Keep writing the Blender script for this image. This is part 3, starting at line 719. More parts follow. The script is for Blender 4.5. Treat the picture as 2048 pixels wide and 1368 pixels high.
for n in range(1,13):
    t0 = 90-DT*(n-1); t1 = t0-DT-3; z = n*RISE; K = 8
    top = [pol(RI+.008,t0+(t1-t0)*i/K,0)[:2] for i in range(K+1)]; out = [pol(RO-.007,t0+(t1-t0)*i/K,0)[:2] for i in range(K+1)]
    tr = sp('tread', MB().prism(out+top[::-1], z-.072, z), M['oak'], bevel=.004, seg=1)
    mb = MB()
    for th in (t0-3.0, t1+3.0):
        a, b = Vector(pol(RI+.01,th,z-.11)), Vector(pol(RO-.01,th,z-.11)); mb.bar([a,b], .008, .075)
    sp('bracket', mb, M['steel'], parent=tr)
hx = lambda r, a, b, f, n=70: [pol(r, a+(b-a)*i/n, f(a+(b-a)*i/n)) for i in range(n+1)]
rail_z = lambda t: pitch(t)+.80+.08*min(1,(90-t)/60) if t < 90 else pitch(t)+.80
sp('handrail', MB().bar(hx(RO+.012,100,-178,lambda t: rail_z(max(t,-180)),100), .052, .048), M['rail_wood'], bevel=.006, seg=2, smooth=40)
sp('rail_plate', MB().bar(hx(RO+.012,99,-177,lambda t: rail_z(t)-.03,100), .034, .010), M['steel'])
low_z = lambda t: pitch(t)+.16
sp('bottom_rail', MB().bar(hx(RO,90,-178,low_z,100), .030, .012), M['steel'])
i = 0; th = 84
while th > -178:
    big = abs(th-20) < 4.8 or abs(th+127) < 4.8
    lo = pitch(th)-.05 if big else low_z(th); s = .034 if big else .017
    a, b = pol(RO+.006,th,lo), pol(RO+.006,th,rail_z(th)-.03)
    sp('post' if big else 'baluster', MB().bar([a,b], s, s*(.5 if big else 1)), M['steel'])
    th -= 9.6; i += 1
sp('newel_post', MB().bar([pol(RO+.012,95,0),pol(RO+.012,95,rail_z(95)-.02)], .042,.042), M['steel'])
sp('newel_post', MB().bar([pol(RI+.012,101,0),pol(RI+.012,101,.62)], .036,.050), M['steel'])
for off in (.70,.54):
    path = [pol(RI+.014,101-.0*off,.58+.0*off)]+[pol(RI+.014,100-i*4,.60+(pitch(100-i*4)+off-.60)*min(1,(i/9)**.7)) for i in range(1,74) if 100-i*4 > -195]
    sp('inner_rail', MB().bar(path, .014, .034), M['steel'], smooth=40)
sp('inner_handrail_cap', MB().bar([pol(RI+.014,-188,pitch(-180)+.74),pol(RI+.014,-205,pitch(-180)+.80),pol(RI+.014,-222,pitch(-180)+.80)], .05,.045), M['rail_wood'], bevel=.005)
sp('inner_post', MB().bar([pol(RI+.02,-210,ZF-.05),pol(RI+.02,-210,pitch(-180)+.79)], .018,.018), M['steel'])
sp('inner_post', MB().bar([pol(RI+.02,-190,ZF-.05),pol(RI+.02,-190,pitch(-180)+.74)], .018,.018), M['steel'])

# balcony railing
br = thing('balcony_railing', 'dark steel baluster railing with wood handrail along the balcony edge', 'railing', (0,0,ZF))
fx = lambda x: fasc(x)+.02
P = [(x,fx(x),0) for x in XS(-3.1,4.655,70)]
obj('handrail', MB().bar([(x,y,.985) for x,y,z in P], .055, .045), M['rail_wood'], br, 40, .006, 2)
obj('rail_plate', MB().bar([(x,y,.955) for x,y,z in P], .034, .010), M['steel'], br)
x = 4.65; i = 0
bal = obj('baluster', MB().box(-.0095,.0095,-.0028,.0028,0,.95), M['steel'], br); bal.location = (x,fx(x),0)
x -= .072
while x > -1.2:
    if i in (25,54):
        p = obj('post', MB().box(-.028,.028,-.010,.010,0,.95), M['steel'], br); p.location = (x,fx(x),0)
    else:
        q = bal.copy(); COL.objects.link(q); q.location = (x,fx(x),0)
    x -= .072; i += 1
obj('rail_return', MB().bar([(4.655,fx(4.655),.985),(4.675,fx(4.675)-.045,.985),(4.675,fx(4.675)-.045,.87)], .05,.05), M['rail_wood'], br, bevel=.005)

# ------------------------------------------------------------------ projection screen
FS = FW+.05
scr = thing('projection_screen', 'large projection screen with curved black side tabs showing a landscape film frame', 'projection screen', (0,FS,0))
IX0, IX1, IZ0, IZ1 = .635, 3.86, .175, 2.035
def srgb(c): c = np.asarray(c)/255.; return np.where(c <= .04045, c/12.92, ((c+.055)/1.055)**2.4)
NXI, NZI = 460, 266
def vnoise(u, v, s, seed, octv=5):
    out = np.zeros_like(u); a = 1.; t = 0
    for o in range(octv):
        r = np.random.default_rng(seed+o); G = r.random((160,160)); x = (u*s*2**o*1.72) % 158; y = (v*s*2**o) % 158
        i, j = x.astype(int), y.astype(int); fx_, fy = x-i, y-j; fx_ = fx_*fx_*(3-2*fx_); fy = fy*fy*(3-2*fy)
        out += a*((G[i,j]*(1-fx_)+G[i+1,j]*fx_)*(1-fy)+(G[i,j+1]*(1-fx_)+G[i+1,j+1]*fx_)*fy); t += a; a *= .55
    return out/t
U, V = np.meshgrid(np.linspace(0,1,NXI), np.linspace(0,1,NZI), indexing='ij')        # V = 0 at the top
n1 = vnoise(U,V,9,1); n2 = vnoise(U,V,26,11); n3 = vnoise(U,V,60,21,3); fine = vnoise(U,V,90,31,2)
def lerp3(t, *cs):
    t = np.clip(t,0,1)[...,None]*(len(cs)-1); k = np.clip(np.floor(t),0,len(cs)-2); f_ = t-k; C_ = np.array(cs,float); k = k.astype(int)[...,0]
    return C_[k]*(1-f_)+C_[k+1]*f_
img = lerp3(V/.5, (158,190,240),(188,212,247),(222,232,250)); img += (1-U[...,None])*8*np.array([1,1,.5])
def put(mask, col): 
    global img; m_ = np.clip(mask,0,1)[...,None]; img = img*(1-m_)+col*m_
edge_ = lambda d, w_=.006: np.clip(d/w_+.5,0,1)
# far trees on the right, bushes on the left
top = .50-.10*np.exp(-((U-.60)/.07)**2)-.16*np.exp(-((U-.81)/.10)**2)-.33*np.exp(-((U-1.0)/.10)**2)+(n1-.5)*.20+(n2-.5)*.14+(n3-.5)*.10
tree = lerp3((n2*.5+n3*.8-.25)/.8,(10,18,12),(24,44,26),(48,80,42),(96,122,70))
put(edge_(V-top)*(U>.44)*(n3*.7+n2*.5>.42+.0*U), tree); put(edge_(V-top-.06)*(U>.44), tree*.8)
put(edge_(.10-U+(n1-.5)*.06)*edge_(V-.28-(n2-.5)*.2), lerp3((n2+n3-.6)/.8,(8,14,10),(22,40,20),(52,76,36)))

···

• Task instructions
Retype the material above, line by line, exactly.

• Answer below
Keep writing the Blender script for this image. This is part 3, starting at line 719. More parts follow. The script is for Blender 4.5. Treat the picture as 2048 pixels wide and 1368 pixels high.
for n in range(1,13):
    t0 = 90-DT*(n-1); t1 = t0-DT-3; z = n*RISE; K = 8
    top = [pol(RI+.008,t0+(t1-t0)*i/K,0)[:2] for i in range(K+1)]; out = [pol(RO-.007,t0+(t1-t0)*i/K,0)[:2] for i in range(K+1)]
    tr = sp('tread', MB().prism(out+top[::-1], z-.072, z), M['oak'], bevel=.004, seg=1)
    mb = MB()
    for th in (t0-3.0, t1+3.0):
        a, b = Vector(pol(RI+.01,th,z-.11)), Vector(pol(RO-.01,th,z-.11)); mb.bar([a,b], .008, .075)
    sp('bracket', mb, M['steel'], parent=tr)
hx = lambda r, a, b, f, n=70: [pol(r, a+(b-a)*i/n, f(a+(b-a)*i/n)) for i in range(n+1)]
rail_z = lambda t: pitch(t)+.80+.08*min(1,(90-t)/60) if t < 90 else pitch(t)+.80
sp('handrail', MB().bar(hx(RO+.012,100,-178,lambda t: rail_z(max(t,-180)),100), .052, .048), M['rail_wood'], bevel=.006, seg=2, smooth=40)
sp('rail_plate', MB().bar(hx(RO+.012,99,-177,lambda t: rail_z(t)-.03,100), .034, .010), M['steel'])
low_z = lambda t: pitch(t)+.16
sp('bottom_rail', MB().bar(hx(RO,90,-178,low_z,100), .030, .012), M['steel'])
i = 0; th = 84
while th > -178:
    big = abs(th-20) < 4.8 or abs(th+127) < 4.8
    lo = pitch(th)-.05 if big else low_z(th); s = .034 if big else .017
    a, b = pol(RO+.006,th,lo), pol(RO+.006,th,rail_z(th)-.03)
    sp('post' if big else 'baluster', MB().bar([a,b], s, s*(.5 if big else 1)), M['steel'])
    th -= 9.6; i += 1
sp('newel_post', MB().bar([pol(RO+.012,95,0),pol(RO+.012,95,rail_z(95)-.02)], .042,.042), M['steel'])
sp('newel_post', MB().bar([pol(RI+.012,101,0),pol(RI+.012,101,.62)], .036,.050), M['steel'])
for off in (.70,.54):
    path = [pol(RI+.014,101-.0*off,.58+.0*off)]+[pol(RI+.014,100-i*4,.60+(pitch(100-i*4)+off-.60)*min(1,(i/9)**.7)) for i in range(1,74) if 100-i*4 > -195]
    sp('inner_rail', MB().bar(path, .014, .034), M['steel'], smooth=40)
sp('inner_handrail_cap', MB().bar([pol(RI+.014,-188,pitch(-180)+.74),pol(RI+.014,-205,pitch(-180)+.80),pol(RI+.014,-222,pitch(-180)+.80)], .05,.045), M['rail_wood'], bevel=.005)
sp('inner_post', MB().bar([pol(RI+.02,-210,ZF-.05),pol(RI+.02,-210,pitch(-180)+.79)], .018,.018), M['steel'])
sp('inner_post', MB().bar([pol(RI+.02,-190,ZF-.05),pol(RI+.02,-190,pitch(-180)+.74)], .018,.018), M['steel'])

# balcony railing
br = thing('balcony_railing', 'dark steel baluster railing with wood handrail along the balcony edge', 'railing', (0,0,ZF))
fx = lambda x: fasc(x)+.02
P = [(x,fx(x),0) for x in XS(-3.1,4.655,70)]
obj('handrail', MB().bar([(x,y,.985) for x,y,z in P], .055, .045), M['rail_wood'], br, 40, .006, 2)
obj('rail_plate', MB().bar([(x,y,.955) for x,y,z in P], .034, .010), M['steel'], br)
x = 4.65; i = 0
bal = obj('baluster', MB().box(-.0095,.0095,-.0028,.0028,0,.95), M['steel'], br); bal.location = (x,fx(x),0)
x -= .072
while x > -1.2:
    if i in (25,54):
        p = obj('post', MB().box(-.028,.028,-.010,.010,0,.95), M['steel'], br); p.location = (x,fx(x),0)
    else:
        q = bal.copy(); COL.objects.link(q); q.location = (x,fx(x),0)
    x -= .072; i += 1
obj('rail_return', MB().bar([(4.655,fx(4.655),.985),(4.675,fx(4.675)-.045,.985),(4.675,fx(4.675)-.045,.87)], .05,.05), M['rail_wood'], br, bevel=.005)

# ------------------------------------------------------------------ projection screen
FS = FW+.05
scr = thing('projection_screen', 'large projection screen with curved black side tabs showing a landscape film frame', 'projection screen', (0,FS,0))
IX0, IX1, IZ0, IZ1 = .635, 3.86, .175, 2.035
def srgb(c): c = np.asarray(c)/255.; return np.where(c <= .04045, c/12.92, ((c+.055)/1.055)**2.4)
NXI, NZI = 460, 266
def vnoise(u, v, s, seed, octv=5):
    out = np.zeros_like(u); a = 1.; t = 0
    for o in range(octv):
        r = np.random.default_rng(seed+o); G = r.random((160,160)); x = (u*s*2**o*1.72) % 158; y = (v*s*2**o) % 158
        i, j = x.astype(int), y.astype(int); fx_, fy = x-i, y-j; fx_ = fx_*fx_*(3-2*fx_); fy = fy*fy*(3-2*fy)
        out += a*((G[i,j]*(1-fx_)+G[i+1,j]*fx_)*(1-fy)+(G[i,j+1]*(1-fx_)+G[i+1,j+1]*fx_)*fy); t += a; a *= .55
    return out/t
U, V = np.meshgrid(np.linspace(0,1,NXI), np.linspace(0,1,NZI), indexing='ij')        # V = 0 at the top
n1 = vnoise(U,V,9,1); n2 = vnoise(U,V,26,11); n3 = vnoise(U,V,60,21,3); fine = vnoise(U,V,90,31,2)
def lerp3(t, *cs):
    t = np.clip(t,0,1)[...,None]*(len(cs)-1); k = np.clip(np.floor(t),0,len(cs)-2); f_ = t-k; C_ = np.array(cs,float); k = k.astype(int)[...,0]
    return C_[k]*(1-f_)+C_[k+1]*f_
img = lerp3(V/.5, (158,190,240),(188,212,247),(222,232,250)); img += (1-U[...,None])*8*np.array([1,1,.5])
def put(mask, col): 
    global img; m_ = np.clip(mask,0,1)[...,None]; img = img*(1-m_)+col*m_
edge_ = lambda d, w_=.006: np.clip(d/w_+.5,0,1)
# far trees on the right, bushes on the left
top = .50-.10*np.exp(-((U-.60)/.07)**2)-.16*np.exp(-((U-.81)/.10)**2)-.33*np.exp(-((U-1.0)/.10)**2)+(n1-.5)*.20+(n2-.5)*.14+(n3-.5)*.10
tree = lerp3((n2*.5+n3*.8-.25)/.8,(10,18,12),(24,44,26),(48,80,42),(96,122,70))
put(edge_(V-top)*(U>.44)*(n3*.7+n2*.5>.42+.0*U), tree); put(edge_(V-top-.06)*(U>.44), tree*.8)
put(edge_(.10-U+(n1-.5)*.06)*edge_(V-.28-(n2-.5)*.2), lerp3((n2+n3-.6)/.8,(8,14,10),(22,40,20),(52,76,36)))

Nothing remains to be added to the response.